I'd say to mail me some letters telling me how much you miss me, Dear Reader, but, alas, after two nights living in my island-bound room, I heard back on another apartment lead. This one's in Nørrebro, a region of København to the northwest of center, about 10 minutes' bike ride from the main train station, Hovedbanegård (meaning roughly 'main station'). I hadn't expected to get contacted by this other landlord. In the variable sieve of my memory I didn't pay enough attention to the detail that he'd be telling me by Tuesday (20 January) if he found me the best choice for the room. I had thought it was to be Monday (19) at the latest. So! I am moving again! I lose my deposit to my current roommates, and I'm paying 1000 kroner/month more, but I gain some nice benefits.

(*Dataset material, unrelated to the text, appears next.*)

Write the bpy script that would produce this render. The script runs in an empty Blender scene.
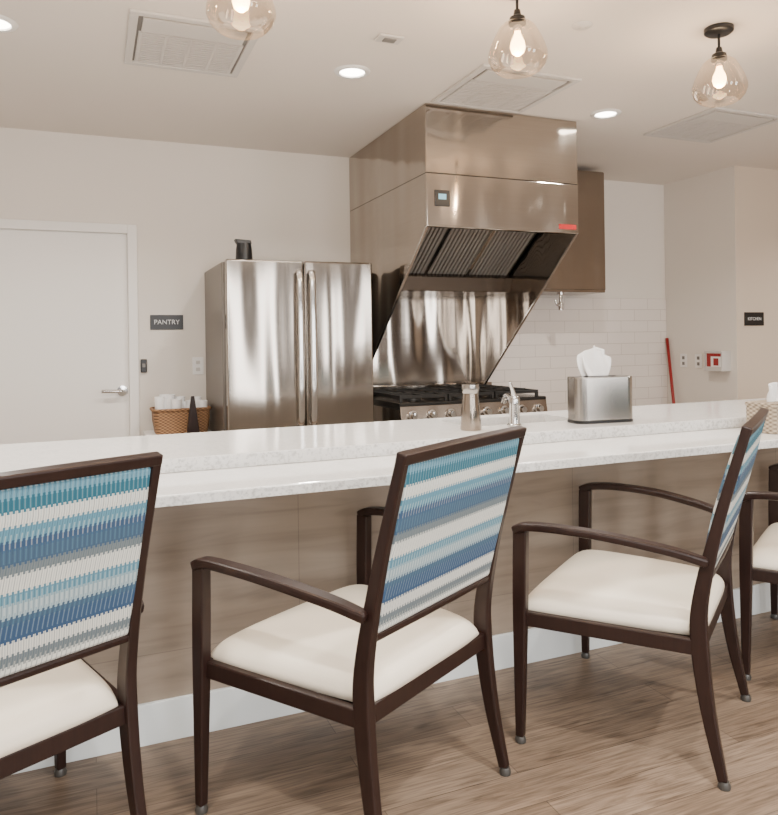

First off, my Nørrebro room is three times larger! The L-room I'm in now; it's a mere 6 square meters. if I lie down across the widest portion, I can't stretch out fully. For the visual learner (like me), imagine a letter 'L' whose base is thicker than it is long. This geometry leaves only one place to put the bed, running parallel to the 'L's vertical spine, nestled in the corner of that 'thickened base.' As for the bed itself, we found the frame on a dumpster dive. It's a single-person rig that's just wide enough to let me lie on my back and long enough that my toes come to rest on the wooden footboard as my scalp touches the head piece. No mattress. When I arrived with my belongings, it was the only piece of furniture. Why would I even take this small, bare room? All my other leads hadn't contacted me back (not including the one that did two days later), and Svaleholm charges about double my rent for this place. I decided to wing it. It happened that my roommates are kind Danish guys, and they lent me a mattress, pillow, and sleeping bag to cover me during the cold København nights. One of them (Peter) even gave me a lamp to plug into the lone socket. All together, it was quite a shift from the well-furnished farmhouse near Risø. To make matters even better, when I reassembled the refuse bed frame, I found some of the screws missing. While I was able to get it into a whole piece of work, I had to use screws from the foot and head boards. Even then, I may have discovered why it was all trashed in the first place--it wobbles, even with the transplanted screws. Definitely not a bed to be used roughly! I have slept on it now for a week and it hasn't fallen down. Oh, what fun!
Second, third, and fourth real quick. The new room is furnished with bed, couch, and desk. The apartment has its own washing facilities (I pay 17.5 kroner per wash here at Voldgården). Finally, it's closer to the train depot (Nørrebro station) where I need to get to classes at DTU (they start next week), and a connection down to Hovedbanegård (often abbreviated to København H) for my ride out to Risø.
To make this long post not so long, I am moving Saturday, another adventure to close out an action-packed January. What a way to spend the first days of 2009!
For those of you I relayed my Vodgården address to, I'll let you know my new-new address soon, and the rest of you will get a (hopefully) more permanent one.
That's enough for tonight.
Until some undetermined future time! Hej og godnat.